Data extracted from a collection
---
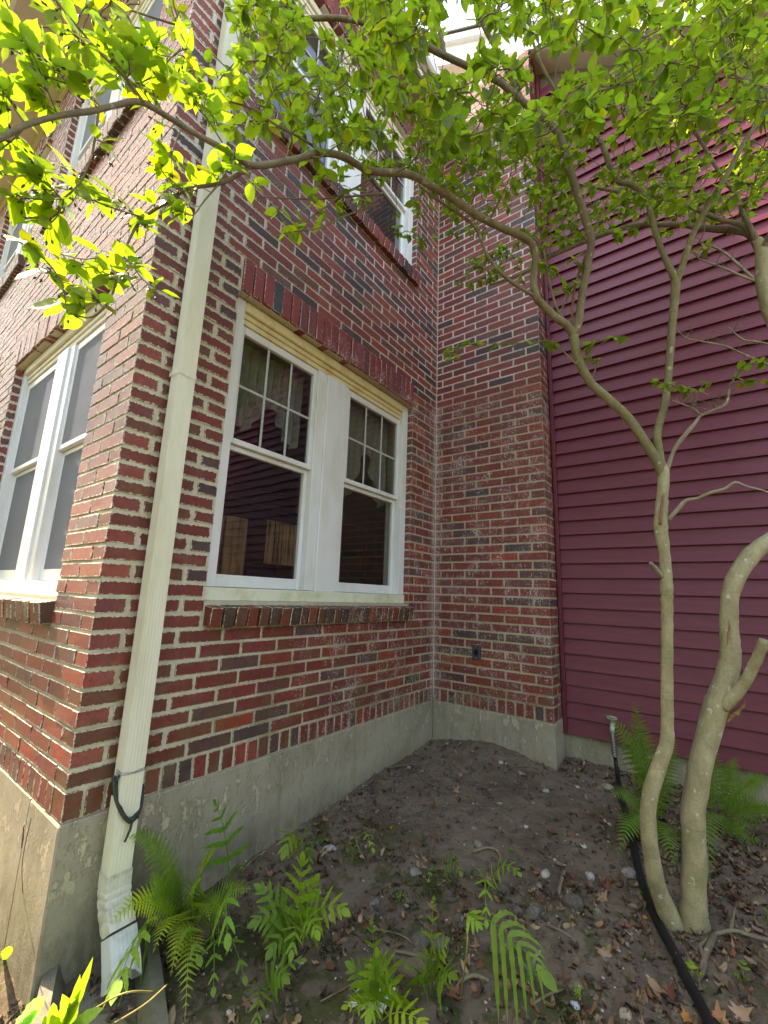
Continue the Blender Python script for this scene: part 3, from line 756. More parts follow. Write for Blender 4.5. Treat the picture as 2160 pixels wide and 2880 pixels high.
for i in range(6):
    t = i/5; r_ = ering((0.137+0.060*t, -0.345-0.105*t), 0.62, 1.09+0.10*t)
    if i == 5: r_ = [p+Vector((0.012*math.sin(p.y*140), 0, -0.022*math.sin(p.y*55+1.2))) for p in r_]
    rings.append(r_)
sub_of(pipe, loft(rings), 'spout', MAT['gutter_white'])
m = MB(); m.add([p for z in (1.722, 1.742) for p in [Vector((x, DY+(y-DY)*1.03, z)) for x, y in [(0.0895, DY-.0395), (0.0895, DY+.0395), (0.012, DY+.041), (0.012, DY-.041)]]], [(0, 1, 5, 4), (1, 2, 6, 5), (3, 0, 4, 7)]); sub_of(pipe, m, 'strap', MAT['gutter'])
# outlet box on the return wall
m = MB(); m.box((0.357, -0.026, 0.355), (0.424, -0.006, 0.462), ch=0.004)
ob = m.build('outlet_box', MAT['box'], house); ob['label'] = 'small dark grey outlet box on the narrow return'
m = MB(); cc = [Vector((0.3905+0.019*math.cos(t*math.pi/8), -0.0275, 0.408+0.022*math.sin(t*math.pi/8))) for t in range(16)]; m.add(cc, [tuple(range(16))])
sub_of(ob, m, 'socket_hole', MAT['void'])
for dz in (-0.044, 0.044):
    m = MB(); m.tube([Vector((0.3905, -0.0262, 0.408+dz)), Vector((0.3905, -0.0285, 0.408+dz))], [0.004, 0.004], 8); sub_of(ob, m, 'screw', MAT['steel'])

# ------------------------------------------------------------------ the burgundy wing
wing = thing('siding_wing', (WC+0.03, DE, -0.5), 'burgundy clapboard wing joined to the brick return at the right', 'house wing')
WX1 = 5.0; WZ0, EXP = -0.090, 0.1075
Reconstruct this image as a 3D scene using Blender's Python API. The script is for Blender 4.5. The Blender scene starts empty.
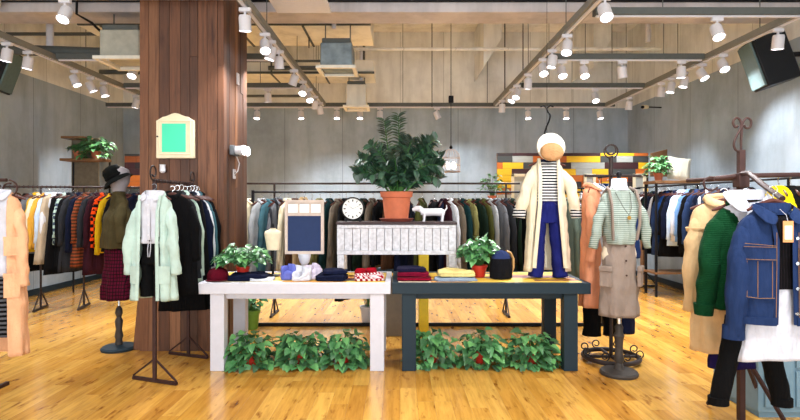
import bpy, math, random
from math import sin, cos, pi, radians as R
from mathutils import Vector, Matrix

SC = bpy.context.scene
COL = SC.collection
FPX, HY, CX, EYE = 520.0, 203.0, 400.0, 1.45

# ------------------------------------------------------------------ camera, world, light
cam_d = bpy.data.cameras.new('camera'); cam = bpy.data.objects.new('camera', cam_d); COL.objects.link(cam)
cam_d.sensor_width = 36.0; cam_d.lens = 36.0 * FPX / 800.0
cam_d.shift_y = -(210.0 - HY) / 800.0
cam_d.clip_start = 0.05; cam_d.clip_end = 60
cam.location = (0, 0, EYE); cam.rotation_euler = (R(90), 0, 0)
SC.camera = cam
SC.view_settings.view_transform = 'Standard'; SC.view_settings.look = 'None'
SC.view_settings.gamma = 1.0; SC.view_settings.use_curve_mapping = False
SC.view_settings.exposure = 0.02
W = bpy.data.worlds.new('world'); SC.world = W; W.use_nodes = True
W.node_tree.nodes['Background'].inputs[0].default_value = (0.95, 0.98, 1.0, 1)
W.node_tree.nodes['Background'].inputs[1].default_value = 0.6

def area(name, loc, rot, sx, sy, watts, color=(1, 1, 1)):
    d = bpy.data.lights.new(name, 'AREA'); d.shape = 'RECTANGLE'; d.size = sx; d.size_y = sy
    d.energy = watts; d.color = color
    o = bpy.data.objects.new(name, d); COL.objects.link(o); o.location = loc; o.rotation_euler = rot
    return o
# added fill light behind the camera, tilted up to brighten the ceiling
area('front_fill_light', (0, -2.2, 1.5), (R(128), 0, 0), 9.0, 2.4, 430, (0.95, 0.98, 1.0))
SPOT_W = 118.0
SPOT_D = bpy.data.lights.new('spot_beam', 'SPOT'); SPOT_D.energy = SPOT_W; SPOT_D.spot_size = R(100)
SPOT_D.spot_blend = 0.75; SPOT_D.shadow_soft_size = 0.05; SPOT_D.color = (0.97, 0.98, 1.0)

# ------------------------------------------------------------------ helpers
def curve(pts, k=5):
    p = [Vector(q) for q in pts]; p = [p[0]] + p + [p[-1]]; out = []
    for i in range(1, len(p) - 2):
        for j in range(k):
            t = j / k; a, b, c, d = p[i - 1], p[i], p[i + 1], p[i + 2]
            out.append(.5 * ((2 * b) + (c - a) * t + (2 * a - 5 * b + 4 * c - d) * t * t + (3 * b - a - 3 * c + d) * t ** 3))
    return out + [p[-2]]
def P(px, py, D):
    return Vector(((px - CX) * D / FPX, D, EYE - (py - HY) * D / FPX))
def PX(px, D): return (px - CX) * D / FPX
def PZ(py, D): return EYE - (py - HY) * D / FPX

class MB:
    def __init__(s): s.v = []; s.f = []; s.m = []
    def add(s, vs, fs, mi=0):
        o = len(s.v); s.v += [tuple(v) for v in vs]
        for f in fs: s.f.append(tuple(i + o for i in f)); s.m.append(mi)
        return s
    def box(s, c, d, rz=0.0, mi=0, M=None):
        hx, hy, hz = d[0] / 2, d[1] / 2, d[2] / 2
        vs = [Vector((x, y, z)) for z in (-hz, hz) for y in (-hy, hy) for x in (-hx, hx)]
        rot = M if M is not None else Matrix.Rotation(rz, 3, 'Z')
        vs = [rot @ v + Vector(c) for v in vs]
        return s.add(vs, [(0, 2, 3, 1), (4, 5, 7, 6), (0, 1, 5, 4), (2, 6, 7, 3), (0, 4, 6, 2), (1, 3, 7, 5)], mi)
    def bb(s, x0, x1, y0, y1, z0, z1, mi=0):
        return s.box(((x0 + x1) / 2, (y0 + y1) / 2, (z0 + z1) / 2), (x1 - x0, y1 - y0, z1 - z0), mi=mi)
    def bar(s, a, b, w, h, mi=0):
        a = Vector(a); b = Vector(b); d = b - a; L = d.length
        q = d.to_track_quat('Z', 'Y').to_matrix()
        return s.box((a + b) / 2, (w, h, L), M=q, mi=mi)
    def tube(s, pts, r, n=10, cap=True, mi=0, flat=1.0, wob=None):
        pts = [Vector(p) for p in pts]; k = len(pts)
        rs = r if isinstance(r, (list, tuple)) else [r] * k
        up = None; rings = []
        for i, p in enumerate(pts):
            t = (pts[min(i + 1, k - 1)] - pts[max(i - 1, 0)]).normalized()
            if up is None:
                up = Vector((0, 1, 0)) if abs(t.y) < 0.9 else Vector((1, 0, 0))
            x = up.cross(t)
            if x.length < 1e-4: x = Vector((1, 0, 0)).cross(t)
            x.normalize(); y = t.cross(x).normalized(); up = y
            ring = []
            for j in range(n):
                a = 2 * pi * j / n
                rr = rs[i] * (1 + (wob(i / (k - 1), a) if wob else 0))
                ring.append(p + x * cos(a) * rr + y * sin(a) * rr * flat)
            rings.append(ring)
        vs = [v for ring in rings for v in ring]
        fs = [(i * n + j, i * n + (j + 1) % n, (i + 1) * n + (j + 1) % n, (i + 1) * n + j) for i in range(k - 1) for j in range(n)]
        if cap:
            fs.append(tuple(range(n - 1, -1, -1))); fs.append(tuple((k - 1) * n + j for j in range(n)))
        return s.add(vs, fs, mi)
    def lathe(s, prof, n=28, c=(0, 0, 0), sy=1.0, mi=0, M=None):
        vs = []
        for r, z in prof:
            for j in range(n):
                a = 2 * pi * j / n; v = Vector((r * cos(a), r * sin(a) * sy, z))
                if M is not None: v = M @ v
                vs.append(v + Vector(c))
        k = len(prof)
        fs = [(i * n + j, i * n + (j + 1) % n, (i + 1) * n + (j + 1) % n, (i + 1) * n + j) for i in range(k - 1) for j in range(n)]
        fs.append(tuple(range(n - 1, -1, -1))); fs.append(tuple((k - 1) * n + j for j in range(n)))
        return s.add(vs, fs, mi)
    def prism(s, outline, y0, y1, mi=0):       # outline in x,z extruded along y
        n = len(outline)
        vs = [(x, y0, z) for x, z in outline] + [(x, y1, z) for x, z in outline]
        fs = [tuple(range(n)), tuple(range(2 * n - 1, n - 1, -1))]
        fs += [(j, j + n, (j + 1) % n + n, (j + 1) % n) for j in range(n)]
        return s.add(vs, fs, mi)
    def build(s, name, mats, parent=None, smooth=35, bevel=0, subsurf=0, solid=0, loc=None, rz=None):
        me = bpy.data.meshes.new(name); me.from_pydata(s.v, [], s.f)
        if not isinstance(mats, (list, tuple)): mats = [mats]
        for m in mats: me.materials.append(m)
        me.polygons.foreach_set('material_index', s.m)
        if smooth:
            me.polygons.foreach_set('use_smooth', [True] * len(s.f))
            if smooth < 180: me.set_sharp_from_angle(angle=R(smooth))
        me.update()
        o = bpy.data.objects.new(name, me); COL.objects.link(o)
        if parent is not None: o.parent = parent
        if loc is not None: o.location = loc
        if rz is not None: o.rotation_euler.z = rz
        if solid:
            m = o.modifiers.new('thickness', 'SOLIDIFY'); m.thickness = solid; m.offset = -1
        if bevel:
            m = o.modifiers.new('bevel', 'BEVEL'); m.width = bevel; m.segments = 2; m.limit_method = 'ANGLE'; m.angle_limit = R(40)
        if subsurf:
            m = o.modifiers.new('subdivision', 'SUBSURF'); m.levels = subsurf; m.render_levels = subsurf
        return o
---
> CHALLENGE: Each line that contains the word "this" counts toward the total; give only that total.

> WRITTEN SOLUTION: 2